ハノンのはなし
・先日、大人の生徒と食事をしていた時の話題です。「アマアのピアニストの人で、ハノンをひき続けると気持ちがよくなるのでいい、と言っている人がいる。」とのこと
・それってトランス状態?精神的にアブナイ状態なのでは???もちろん、ピアノの上達云々とは、関係なくなってしまう。
・まじめに「ハノンがいいかどうか」ほんとうに考えてみるべきだと思います。まず、気をつけなければいけないのは、
- 「ハノンの指の動きが単調で、音楽の演奏時における音への感情移入を拒絶する(練習になる)」ということ。「このように弾こう」と思うことと「このような音が出る」ということとの間の結びつきを、切り離してはいけない。切り離して弾くということは「切り離すための練習」「音の質を考えずにただ音を並べていくための」練習。つまり「音楽はいいから音だけ並べる」ための練習にほかなりません。一度、「音だけ並べる」ようになってしまうと、練習中に「音楽」は無視され、最後にどうしようと思ってもできない状態を作ってしまいます。
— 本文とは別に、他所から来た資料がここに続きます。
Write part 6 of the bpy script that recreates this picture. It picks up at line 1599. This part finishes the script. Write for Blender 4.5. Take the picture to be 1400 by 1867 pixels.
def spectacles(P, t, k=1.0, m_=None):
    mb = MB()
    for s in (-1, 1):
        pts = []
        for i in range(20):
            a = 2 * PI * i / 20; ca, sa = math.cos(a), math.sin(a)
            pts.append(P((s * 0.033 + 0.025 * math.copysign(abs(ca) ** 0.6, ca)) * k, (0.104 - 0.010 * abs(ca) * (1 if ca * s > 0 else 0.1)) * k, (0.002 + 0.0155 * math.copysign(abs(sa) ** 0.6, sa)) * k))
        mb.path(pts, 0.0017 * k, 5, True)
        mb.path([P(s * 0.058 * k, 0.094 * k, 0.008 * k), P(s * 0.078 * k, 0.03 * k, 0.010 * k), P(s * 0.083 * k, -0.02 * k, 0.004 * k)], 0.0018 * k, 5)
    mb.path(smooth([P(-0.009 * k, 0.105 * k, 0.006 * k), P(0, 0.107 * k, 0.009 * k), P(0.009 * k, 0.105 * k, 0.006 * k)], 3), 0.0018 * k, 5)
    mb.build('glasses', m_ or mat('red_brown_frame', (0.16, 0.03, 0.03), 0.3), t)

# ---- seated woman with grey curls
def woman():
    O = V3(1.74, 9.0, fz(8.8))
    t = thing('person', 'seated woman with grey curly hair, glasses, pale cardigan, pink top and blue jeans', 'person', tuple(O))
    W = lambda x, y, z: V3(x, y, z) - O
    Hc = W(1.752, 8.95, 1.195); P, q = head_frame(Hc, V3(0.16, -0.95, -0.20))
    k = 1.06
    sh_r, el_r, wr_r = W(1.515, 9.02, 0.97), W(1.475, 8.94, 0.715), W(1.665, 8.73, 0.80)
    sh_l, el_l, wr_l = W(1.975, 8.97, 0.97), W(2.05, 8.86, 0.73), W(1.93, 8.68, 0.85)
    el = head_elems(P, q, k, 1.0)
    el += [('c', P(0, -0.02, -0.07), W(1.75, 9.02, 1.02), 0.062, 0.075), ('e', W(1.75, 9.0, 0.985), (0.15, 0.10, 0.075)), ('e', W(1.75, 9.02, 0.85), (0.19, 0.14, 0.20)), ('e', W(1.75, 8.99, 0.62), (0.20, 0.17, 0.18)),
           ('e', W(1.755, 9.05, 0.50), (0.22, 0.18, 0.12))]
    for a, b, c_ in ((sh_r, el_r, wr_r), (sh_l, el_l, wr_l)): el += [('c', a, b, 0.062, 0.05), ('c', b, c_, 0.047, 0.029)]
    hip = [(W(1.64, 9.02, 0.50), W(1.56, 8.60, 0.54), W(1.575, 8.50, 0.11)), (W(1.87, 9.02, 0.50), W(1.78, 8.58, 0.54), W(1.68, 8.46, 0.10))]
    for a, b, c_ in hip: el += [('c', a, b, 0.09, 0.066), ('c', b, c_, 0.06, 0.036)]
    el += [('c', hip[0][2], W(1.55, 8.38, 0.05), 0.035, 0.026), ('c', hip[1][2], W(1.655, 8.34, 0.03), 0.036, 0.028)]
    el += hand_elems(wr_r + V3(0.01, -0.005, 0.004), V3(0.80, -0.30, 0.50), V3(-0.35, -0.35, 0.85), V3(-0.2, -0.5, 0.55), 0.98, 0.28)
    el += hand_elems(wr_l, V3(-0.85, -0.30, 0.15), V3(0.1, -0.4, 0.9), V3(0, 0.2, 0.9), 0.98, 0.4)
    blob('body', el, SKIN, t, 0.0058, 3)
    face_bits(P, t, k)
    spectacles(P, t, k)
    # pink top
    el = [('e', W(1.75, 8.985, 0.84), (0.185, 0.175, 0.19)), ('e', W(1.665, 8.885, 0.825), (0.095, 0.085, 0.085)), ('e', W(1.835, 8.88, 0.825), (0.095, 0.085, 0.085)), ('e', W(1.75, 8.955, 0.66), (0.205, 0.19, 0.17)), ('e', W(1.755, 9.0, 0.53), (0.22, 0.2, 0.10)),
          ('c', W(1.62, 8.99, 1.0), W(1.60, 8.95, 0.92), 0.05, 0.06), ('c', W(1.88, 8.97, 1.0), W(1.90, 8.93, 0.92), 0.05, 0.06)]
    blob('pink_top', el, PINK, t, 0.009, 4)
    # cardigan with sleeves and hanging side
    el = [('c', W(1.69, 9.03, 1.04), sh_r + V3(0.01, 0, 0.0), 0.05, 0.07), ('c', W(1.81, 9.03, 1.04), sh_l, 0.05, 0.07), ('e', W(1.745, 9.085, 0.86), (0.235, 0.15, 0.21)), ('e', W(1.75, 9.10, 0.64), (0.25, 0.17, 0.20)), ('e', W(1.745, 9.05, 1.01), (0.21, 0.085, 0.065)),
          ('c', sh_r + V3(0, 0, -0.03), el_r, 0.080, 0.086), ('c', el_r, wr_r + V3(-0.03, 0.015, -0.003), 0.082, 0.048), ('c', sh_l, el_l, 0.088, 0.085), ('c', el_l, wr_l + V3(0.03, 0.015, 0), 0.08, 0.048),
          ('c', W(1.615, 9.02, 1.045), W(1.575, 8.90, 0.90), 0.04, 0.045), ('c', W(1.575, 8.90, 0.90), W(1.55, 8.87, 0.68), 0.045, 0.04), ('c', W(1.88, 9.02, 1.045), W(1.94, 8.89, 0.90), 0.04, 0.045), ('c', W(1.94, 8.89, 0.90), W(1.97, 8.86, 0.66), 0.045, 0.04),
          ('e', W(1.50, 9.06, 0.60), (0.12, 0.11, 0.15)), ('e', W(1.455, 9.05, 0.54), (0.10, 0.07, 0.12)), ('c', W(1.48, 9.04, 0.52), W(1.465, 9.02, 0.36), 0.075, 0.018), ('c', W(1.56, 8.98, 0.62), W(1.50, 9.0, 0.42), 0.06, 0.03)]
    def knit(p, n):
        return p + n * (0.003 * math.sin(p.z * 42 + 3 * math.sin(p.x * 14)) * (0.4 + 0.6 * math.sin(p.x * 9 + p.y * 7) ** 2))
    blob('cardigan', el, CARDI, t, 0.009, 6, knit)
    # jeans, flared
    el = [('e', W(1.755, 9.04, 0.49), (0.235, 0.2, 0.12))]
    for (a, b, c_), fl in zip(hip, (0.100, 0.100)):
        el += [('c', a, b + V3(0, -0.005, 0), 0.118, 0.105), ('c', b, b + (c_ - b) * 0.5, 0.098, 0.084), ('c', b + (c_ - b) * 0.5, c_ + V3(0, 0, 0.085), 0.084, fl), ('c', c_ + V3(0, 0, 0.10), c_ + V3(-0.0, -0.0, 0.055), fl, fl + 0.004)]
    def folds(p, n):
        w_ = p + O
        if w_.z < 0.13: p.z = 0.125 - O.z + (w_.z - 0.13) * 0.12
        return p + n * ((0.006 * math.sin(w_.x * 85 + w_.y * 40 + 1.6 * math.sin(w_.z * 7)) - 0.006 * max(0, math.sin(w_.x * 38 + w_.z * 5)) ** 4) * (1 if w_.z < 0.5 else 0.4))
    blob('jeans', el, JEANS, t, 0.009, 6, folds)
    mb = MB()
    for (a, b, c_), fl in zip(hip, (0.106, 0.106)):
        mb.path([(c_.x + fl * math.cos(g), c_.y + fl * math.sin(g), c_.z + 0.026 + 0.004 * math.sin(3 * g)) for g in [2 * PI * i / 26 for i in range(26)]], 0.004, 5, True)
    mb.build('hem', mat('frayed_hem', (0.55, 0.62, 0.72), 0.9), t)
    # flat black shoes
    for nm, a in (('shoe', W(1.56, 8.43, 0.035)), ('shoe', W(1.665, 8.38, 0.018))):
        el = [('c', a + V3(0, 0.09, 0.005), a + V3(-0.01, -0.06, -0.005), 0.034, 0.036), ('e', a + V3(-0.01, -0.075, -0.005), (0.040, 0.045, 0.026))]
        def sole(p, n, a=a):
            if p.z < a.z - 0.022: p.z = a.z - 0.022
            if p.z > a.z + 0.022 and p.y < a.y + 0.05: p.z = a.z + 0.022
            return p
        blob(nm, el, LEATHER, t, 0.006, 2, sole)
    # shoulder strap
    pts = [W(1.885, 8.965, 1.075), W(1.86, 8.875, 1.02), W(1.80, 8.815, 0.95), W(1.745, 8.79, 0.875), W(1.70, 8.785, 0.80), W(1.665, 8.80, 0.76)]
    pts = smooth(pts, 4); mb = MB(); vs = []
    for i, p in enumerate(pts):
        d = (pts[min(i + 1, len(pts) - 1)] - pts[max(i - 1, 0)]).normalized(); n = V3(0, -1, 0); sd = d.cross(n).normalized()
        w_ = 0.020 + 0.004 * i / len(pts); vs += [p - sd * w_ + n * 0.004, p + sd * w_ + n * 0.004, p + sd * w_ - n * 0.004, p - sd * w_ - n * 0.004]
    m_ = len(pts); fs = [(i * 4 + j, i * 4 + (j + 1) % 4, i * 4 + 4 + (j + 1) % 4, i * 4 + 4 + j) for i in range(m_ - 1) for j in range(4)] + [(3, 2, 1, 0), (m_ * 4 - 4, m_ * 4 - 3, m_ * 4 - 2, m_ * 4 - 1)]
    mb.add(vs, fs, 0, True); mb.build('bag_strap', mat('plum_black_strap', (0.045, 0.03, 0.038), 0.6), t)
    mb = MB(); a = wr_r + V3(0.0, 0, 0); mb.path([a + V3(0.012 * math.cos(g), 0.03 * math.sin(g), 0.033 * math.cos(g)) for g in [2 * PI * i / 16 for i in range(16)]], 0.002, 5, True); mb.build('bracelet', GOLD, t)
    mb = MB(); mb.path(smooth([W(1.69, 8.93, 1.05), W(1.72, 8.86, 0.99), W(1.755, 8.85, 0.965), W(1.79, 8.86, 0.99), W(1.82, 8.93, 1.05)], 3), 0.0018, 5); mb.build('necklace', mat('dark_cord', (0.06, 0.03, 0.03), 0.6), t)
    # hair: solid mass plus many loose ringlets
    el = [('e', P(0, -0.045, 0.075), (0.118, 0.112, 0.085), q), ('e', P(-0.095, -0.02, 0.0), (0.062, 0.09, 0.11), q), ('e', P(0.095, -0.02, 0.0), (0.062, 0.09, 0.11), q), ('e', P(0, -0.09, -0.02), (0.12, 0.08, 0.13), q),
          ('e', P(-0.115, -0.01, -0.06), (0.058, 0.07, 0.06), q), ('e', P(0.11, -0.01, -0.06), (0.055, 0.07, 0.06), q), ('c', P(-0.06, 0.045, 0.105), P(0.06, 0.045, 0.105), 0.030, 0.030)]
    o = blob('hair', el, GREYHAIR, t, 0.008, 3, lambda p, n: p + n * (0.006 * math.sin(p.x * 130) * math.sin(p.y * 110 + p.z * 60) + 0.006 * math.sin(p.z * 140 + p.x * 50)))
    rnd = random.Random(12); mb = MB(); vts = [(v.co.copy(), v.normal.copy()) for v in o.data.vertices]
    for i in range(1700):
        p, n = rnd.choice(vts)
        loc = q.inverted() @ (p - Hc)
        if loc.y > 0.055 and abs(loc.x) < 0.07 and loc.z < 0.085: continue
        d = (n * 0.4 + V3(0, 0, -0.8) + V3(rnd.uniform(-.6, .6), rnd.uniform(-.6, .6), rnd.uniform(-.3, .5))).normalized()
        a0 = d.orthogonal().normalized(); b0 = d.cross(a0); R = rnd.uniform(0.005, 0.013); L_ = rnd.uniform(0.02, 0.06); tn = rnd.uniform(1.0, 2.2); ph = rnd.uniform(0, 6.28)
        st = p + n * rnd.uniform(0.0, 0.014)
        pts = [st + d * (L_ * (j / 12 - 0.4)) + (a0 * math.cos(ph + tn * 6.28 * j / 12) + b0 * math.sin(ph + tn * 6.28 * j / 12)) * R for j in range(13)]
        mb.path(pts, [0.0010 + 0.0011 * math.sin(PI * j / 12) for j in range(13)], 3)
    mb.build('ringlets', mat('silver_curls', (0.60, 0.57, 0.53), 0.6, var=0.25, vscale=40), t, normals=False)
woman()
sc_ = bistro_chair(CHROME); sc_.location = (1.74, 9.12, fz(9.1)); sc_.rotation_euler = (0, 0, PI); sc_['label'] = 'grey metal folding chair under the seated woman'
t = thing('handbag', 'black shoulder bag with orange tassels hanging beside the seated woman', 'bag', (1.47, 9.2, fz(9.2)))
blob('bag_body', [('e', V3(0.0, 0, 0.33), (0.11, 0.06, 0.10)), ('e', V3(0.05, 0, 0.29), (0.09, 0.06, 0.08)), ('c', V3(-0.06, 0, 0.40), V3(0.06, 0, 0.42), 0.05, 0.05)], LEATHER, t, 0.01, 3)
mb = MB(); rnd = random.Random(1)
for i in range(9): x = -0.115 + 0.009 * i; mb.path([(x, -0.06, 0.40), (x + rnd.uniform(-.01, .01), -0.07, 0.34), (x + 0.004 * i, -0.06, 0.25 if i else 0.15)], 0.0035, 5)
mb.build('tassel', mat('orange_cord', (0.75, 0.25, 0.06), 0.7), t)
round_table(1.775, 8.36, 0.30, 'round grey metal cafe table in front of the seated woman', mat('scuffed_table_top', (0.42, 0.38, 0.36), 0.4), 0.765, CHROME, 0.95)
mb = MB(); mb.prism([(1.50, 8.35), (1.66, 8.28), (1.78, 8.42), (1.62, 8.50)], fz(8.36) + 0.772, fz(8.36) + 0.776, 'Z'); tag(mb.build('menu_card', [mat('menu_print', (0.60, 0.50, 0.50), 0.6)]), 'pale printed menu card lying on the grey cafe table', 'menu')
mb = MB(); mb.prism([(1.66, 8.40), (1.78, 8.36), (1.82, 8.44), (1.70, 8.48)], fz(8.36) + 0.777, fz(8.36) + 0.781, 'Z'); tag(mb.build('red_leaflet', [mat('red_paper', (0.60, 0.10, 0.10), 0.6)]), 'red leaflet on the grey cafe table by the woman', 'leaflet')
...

- 特に最初のほうは、指返しが全くない。楽曲の指の動かし方とはかけ離れていること。「ハノンの指の動かし方は、たくさんある手指の動かし方のうちの、わずか一種類」ということになります。それらのことを踏まえて、「ハノンを過信しない」ことは必要だと思います。私は、バーナムを使っていますが、それは「さまざまな動き」があり、偏らないからです。ただそれも、「ただ弾く」にならないように、表情や強弱、指使いを変えてみたりテンポ、リズムを変えてみたりします。実際の楽曲にどのように役に立つか考えながら、時には応用としてショパンやベートーヴェンの楽曲を弾いて見せ、今の練習がどのように役に立つかを示すこともしばしばです。
・教師は絶えずこれらのことに目を配らせていくべきだと思います。「今までやってきたから」という惰性ではなく、一つ一つの項目に「目的」をよく考えていくことが必要だと思います。